In questo caso, infatti, precisa la Cassazione, il sequestro ha come effetto, rispetto agli utenti della Rete, quello di bloccare gli accessi ai contenuti del sito, alterando natura e funzione della misura cautelare: al blogger viene, infatti, impedita la libertà di espressione.
La misura cautelare in un caso come questo, allora, introduce un vincolo non solo sul diritto di proprietà del supporto o del mezzo di comunicazione, ma sul diritto di libertà di manifestazione del pensiero. «Un giusto contemperamento di opposti interessi di rilievo primario - puntualizza la Quinta sezione penale - impone allora che l'imposizione del vincolo sia giustificata da effettiva necessità e da adeguate ragioni, il che si traduce, in concreto, in una valutazione della possibile riconducibilità del fatto all'area del penalmente rilevante e delle esigenze impeditive, tanto serie quanto è vasta l'area della tolleranza costituzionalmente imposta per la libertà di parola».

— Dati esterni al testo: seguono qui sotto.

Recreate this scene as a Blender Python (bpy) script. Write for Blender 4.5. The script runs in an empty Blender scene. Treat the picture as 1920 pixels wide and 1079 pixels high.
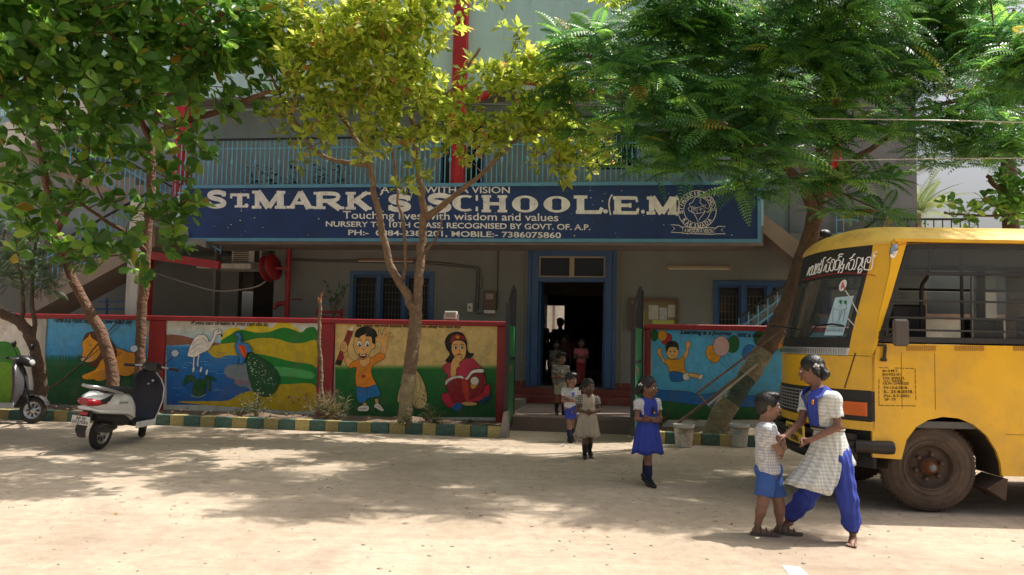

Nel caso approdato in Cassazione il sito internet è stato oggetto di sequestro solo perché adoperato per commettere diffamazioni, neppure da parte dell'indagato ma da parte di terze persone, ma la pericolosità è tutta da dimostrare. Anzi, conclude la sentenza, lo sviluppo di un blog sul dominio internet rappresenta «una modalità fisiologica ed ordinaria dell'utilizzo del bene, per cui non si ravvisa alcun elemento da cui poter inferire che vi sia un tale rischio, nè potrebbero essere individuati ulteriori elementi da parte del tribunale del riesame». Di conseguenza l'annullamento dell'ordinanza è senza rinvio.